The U.S. Economy Will Recover, But Only in 2010


During the last few months, the United States real GDP fell from a cliff. However, this week the U.S. Federal Reserve Chairman Ben Bernanke told the U.S. Congress the economy is likely to pull out of recession and start growing later this year. So, what is behind the chairman’s optimistic outlook belief? Will the recovery bring relief for distressed households?

Indeed, recent data suggest that the pace of contraction may be slowing. The most hopeful sign is coming from consumers. In the first quarter of 2009, consumer spending rose by 2.2% at an annual rate and in April consumer confidence spiked significantly from February and March lows. To make things even better, in the coming months, households' spending power will be boosted by the fiscal stimulus program. Also, due to a drop in house prices and a drop in interest rates the sales of existing homes have been reasonably stable since the end of last year, and sales of new homes have firmed a bit recently.

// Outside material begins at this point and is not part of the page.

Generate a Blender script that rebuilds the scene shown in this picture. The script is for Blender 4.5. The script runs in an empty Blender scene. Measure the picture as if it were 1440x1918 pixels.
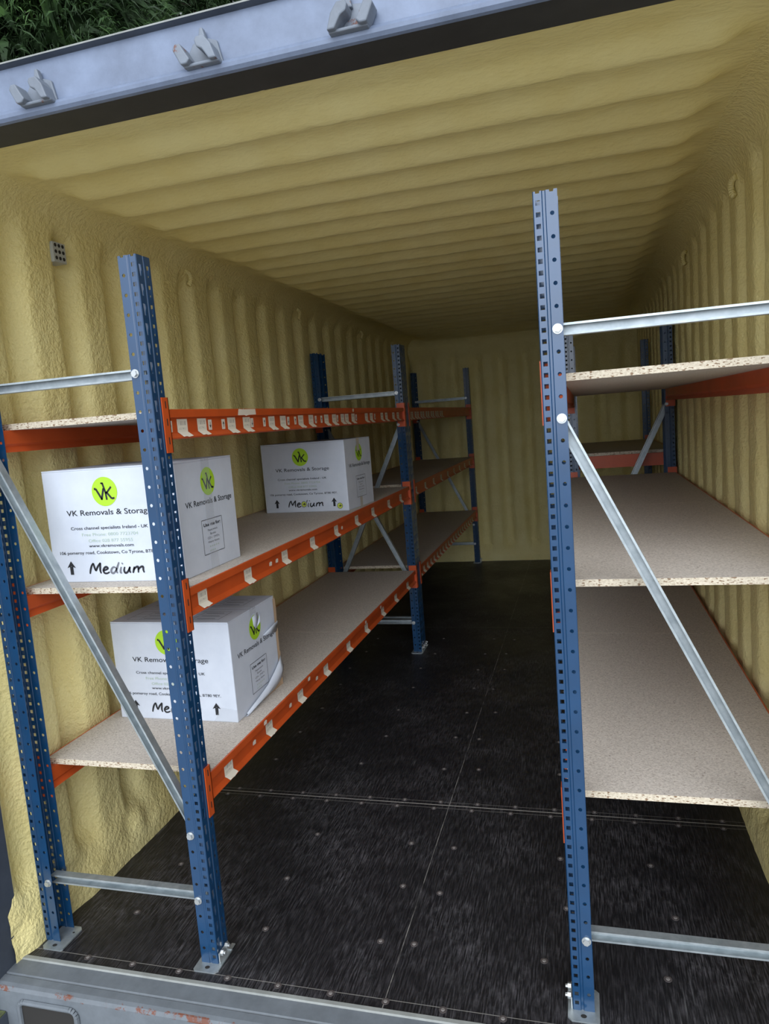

Nevertheless, it is expected that a weak labor market, declines in equity and housing wealth over and tight credit conditions will weight on the recovery.  In fact, during the last 15 months the U.S. economy lost more than 5 million payroll jobs and job losses are likely to continue throughout 2009 bringing the unemployment rate close to 10% by year-end 2010. In addition, some indicators of business investment remain particularly weak. In the first quarter of 2009, spending for equipment and software fell at an annual rate of 30 percent following the same decline in the last quarter of 2008. And although recent business surveys have been a bit more positive, surveyed firms are still reporting net declines in new orders and restrained capital spending plans.